1959(昭和34年)/9/20公開
配給:松竹 製作:松竹株式会社
柴田錬三郎の『仁義と海賊』の映画化で、正統派ヤクザと新興派ヤクザの対立を描いたアクション・ドラマ。馬場当、桜井秀雄、山田洋次が共同で脚色、井上和男が監督した。撮影は森田俊保。
東京の下町を根城とする曽我一家は、紋十郎を親分とする紋十郎組と、磯五郎を親分とする五郎組とに分かれていた。大川添いの料亭で、紋十郎の勧進元による賭博が開かれた。中盆をつとめたのは、紋十郎の乾分山辰である。
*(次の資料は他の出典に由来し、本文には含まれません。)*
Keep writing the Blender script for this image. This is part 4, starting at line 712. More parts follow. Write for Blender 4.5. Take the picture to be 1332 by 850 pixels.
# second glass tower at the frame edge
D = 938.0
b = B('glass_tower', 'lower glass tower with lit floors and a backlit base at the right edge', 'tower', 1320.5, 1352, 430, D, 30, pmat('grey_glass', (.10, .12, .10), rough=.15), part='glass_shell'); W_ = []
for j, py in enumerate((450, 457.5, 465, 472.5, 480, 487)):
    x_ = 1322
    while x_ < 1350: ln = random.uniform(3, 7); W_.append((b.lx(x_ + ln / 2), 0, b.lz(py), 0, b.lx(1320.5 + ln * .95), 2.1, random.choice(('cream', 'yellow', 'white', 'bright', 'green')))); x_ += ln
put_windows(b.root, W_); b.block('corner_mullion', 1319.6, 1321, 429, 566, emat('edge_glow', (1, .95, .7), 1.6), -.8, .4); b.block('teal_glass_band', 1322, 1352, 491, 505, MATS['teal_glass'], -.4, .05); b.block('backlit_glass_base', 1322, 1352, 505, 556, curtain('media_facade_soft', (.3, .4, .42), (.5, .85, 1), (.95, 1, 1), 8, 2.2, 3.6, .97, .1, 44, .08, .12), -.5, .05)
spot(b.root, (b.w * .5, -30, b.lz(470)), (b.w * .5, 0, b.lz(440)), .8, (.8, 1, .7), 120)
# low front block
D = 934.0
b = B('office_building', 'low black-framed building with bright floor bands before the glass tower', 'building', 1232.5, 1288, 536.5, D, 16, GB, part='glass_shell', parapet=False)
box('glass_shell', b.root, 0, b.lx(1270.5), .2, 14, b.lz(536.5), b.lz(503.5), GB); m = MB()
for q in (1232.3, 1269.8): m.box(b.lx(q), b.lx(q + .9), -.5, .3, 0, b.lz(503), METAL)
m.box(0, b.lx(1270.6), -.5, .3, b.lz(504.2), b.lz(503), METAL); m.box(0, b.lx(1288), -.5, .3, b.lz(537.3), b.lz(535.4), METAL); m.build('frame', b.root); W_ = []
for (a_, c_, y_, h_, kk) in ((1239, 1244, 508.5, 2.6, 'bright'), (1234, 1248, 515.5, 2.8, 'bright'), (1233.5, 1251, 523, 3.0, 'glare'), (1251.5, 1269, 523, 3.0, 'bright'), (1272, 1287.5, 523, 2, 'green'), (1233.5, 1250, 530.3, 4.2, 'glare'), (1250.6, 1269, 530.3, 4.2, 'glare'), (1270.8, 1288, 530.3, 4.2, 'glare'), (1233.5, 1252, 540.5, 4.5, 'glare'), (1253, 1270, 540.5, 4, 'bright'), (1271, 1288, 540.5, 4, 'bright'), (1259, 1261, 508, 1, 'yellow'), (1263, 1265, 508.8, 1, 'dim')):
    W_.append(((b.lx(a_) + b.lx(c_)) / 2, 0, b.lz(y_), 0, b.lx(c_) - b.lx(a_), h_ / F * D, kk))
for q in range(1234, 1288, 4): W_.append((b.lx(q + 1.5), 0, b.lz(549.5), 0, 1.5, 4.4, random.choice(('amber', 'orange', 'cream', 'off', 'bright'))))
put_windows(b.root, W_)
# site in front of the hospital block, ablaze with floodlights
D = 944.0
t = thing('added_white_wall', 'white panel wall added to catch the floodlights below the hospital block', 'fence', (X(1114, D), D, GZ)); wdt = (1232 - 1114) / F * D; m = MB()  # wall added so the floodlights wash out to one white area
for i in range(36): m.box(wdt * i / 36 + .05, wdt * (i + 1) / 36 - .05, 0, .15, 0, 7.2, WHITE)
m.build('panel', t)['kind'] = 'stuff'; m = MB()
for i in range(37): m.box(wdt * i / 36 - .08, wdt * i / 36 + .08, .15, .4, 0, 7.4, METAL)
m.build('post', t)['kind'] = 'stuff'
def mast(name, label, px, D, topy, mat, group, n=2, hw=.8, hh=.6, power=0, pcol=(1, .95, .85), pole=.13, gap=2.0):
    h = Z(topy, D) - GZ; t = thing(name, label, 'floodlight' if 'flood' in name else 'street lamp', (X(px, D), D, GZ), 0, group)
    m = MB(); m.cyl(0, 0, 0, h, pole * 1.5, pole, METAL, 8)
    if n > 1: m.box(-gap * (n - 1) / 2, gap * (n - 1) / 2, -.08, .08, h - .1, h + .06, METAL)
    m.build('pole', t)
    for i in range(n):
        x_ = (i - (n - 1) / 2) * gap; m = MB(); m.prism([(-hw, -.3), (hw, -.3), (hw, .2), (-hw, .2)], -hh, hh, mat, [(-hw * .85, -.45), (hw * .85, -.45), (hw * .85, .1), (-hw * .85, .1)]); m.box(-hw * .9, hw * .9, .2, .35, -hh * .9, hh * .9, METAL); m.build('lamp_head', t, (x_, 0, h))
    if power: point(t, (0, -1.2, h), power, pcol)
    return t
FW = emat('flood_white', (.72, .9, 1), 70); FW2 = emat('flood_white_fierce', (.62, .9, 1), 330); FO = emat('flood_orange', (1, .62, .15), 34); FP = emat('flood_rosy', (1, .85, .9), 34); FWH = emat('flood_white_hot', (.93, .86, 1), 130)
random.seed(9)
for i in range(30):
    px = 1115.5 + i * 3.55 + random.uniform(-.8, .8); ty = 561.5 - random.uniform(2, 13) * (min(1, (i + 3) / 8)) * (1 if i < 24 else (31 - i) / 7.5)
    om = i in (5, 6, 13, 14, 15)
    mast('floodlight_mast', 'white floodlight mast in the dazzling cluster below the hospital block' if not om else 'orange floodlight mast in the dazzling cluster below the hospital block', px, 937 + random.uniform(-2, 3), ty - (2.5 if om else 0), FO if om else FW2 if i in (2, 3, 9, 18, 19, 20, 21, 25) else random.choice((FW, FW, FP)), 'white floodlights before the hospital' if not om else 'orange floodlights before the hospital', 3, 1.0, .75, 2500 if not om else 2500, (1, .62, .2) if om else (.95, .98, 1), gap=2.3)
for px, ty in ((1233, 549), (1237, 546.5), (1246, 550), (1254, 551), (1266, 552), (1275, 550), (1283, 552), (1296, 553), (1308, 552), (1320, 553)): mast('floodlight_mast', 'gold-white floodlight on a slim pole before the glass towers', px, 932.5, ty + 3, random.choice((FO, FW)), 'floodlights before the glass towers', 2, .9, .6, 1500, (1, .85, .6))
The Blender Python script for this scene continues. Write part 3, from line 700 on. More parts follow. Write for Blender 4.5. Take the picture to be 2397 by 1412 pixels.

突然、カービン銃を手にした覆面の男三人が押し入り、三百万円を奪って逃走した--山辰は曽我和夫をたずねた。和夫は紋十郎の息子だったが、ヤクザを嫌いサラリーマンになっていた。山辰は、和夫に乗り出してくれるよう頼んだ。が、和夫は断った。紋十郎は磯五郎に金を借りようとした。しかし、磯五郎は担保の代わりに、十八人衆賭博を預からしてくれという条件を出し、さらに紋十郎の娘・艶子を乾分の嫁にしたいと言った。紋十郎は世話にならないと言って帰った。そして、三百万円の責を負って割腹した。葬儀の日、山辰は会葬客の靴の中に、カービン銃の男がはいていた三日月型の傷のある靴を見つけた。しかし、その靴はいつのまにか消えていた。山辰は磯五郎から借りた三百万円を持って、被害を受けた旦那衆に返して歩いた。それを受取った花火屋の旦那は意外なことを語った。返して貰った札が、盗られた札と同じ番号だというのだ。山辰は磯五郎を詰問した。磯五郎は「俺じゃねえ、中国人を洗ってみな」と言った。山辰は中国人の李長順を張り込んだ。彼を尾行していくと、和夫が現われ、李の入った喫茶店に入って行った。二人は裏二階で密談しているらしい様子だ。その後、その喫茶店に張込んでいた山辰は、逆に和夫や李に捕えられた。和夫は李は犯人でないと言い、今夜まで待てと言いふくめた。